EXERCISE OBJECTIVE
Return all of the data exactly, with nothing left out but the pictures.

------ DATASET EXCERPT ------

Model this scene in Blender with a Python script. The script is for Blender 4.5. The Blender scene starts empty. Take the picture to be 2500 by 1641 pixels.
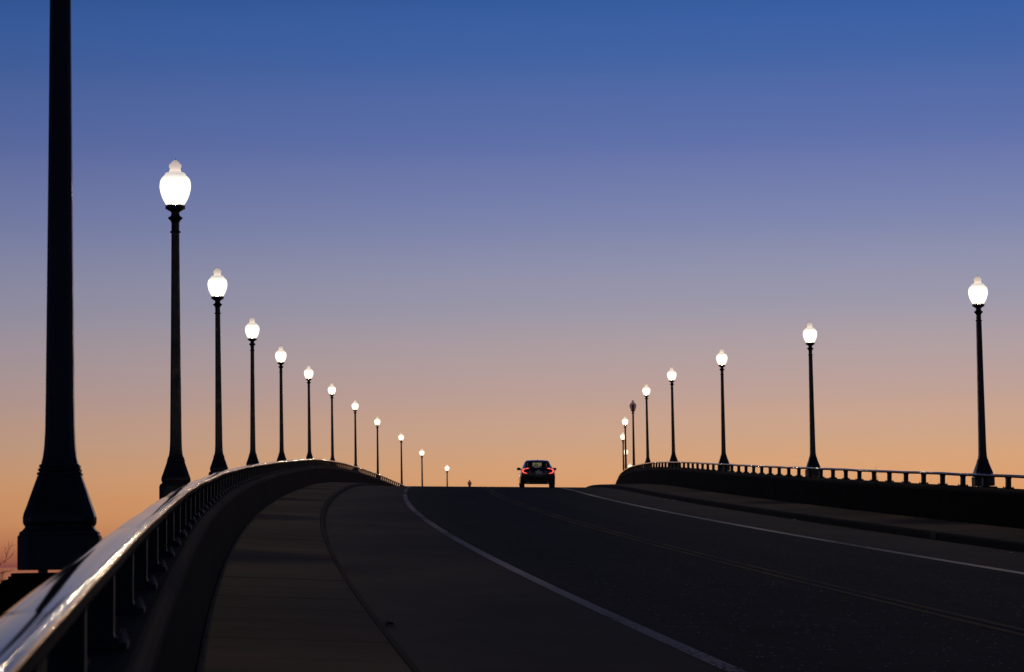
import bpy, bmesh, math, random
from mathutils import Vector, Matrix
random.seed(7)
SC = bpy.context.scene
COL = SC.collection
PI = math.pi

# ------------------------------------------------------------------ camera
EZ = 9.5                                   # eye height above the water
PITCH, ROLL, FPX = 0.080484, 0.01548, 6722.0
cam_d = bpy.data.cameras.new('camera')
cam = bpy.data.objects.new('camera', cam_d)
COL.objects.link(cam)
cam_d.sensor_width = 36.0
cam_d.lens = FPX / 2500.0 * 36.0
cam_d.clip_start = 0.2
cam_d.clip_end = 20000.0
cam_d.dof.use_dof = True
cam_d.dof.focus_distance = 48.0
cam_d.dof.aperture_fstop = 9.0
cam.matrix_world = Matrix.Translation((0, 0, EZ)) @ Matrix.Rotation(PI / 2 + PITCH, 4, 'X') @ Matrix.Rotation(-ROLL, 4, 'Z')
SC.camera = cam

# ------------------------------------------------------------------ sky
def lin(c):
    out = []
    for v in c:
        v /= 255.0
        out.append(v / 12.92 if v <= 0.04045 else ((v + 0.055) / 1.055) ** 2.4)
    return (out[0], out[1], out[2], 1.0)

world = bpy.data.worlds.new('World')
SC.world = world
world.use_nodes = True
wn = world.node_tree
wn.nodes.clear()
W_ = wn.nodes.new
L_ = wn.links.new

def wmath(op, a, b=None, clamp=False):
    n = W_('ShaderNodeMath'); n.operation = op; n.use_clamp = clamp
    for i, v in enumerate((a, b)):
        if v is None: continue
        if isinstance(v, (int, float)): n.inputs[i].default_value = v
        else: L_(v, n.inputs[i])
    return n.outputs[0]

def wramp(fac, stops):
    n = W_('ShaderNodeValToRGB')
    n.color_ramp.interpolation = 'B_SPLINE' if False else 'CARDINAL'
    e = n.color_ramp.elements
    while len(e) > 1: e.remove(e[-1])
    e[0].position, e[0].color = stops[0]
    for p, c in stops[1:]:
        k = e.new(p); k.color = c
    L_(fac, n.inputs[0])
    return n.outputs[0]

tc = W_('ShaderNodeTexCoord')
nrm = W_('ShaderNodeVectorMath'); nrm.operation = 'NORMALIZE'; L_(tc.outputs['Generated'], nrm.inputs[0])
sx = W_('ShaderNodeSeparateXYZ'); L_(nrm.outputs[0], sx.inputs[0])
zz = wmath('MAXIMUM', sx.outputs['Z'], 0.0)
tt = wmath('POWER', zz, 0.5)               # fine steps near the horizon
def P(z): return math.sqrt(z)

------

ANSWER FOR THIS EXERCISE
Model this scene in Blender with a Python script. The script is for Blender 4.5. The Blender scene starts empty. Take the picture to be 2500 by 1641 pixels.
import bpy, bmesh, math, random
from mathutils import Vector, Matrix
random.seed(7)
SC = bpy.context.scene
COL = SC.collection
PI = math.pi

# ------------------------------------------------------------------ camera
EZ = 9.5                                   # eye height above the water
PITCH, ROLL, FPX = 0.080484, 0.01548, 6722.0
cam_d = bpy.data.cameras.new('camera')
cam = bpy.data.objects.new('camera', cam_d)
COL.objects.link(cam)
cam_d.sensor_width = 36.0
cam_d.lens = FPX / 2500.0 * 36.0
cam_d.clip_start = 0.2
cam_d.clip_end = 20000.0
cam_d.dof.use_dof = True
cam_d.dof.focus_distance = 48.0
cam_d.dof.aperture_fstop = 9.0
cam.matrix_world = Matrix.Translation((0, 0, EZ)) @ Matrix.Rotation(PI / 2 + PITCH, 4, 'X') @ Matrix.Rotation(-ROLL, 4, 'Z')
SC.camera = cam

# ------------------------------------------------------------------ sky
def lin(c):
    out = []
    for v in c:
        v /= 255.0
        out.append(v / 12.92 if v <= 0.04045 else ((v + 0.055) / 1.055) ** 2.4)
    return (out[0], out[1], out[2], 1.0)

world = bpy.data.worlds.new('World')
SC.world = world
world.use_nodes = True
wn = world.node_tree
wn.nodes.clear()
W_ = wn.nodes.new
L_ = wn.links.new

def wmath(op, a, b=None, clamp=False):
    n = W_('ShaderNodeMath'); n.operation = op; n.use_clamp = clamp
    for i, v in enumerate((a, b)):
        if v is None: continue
        if isinstance(v, (int, float)): n.inputs[i].default_value = v
        else: L_(v, n.inputs[i])
    return n.outputs[0]

def wramp(fac, stops):
    n = W_('ShaderNodeValToRGB')
    n.color_ramp.interpolation = 'B_SPLINE' if False else 'CARDINAL'
    e = n.color_ramp.elements
    while len(e) > 1: e.remove(e[-1])
    e[0].position, e[0].color = stops[0]
    for p, c in stops[1:]:
        k = e.new(p); k.color = c
    L_(fac, n.inputs[0])
    return n.outputs[0]

tc = W_('ShaderNodeTexCoord')
nrm = W_('ShaderNodeVectorMath'); nrm.operation = 'NORMALIZE'; L_(tc.outputs['Generated'], nrm.inputs[0])
sx = W_('ShaderNodeSeparateXYZ'); L_(nrm.outputs[0], sx.inputs[0])
zz = wmath('MAXIMUM', sx.outputs['Z'], 0.0)
tt = wmath('POWER', zz, 0.5)               # fine steps near the horizon
def P(z): return math.sqrt(z)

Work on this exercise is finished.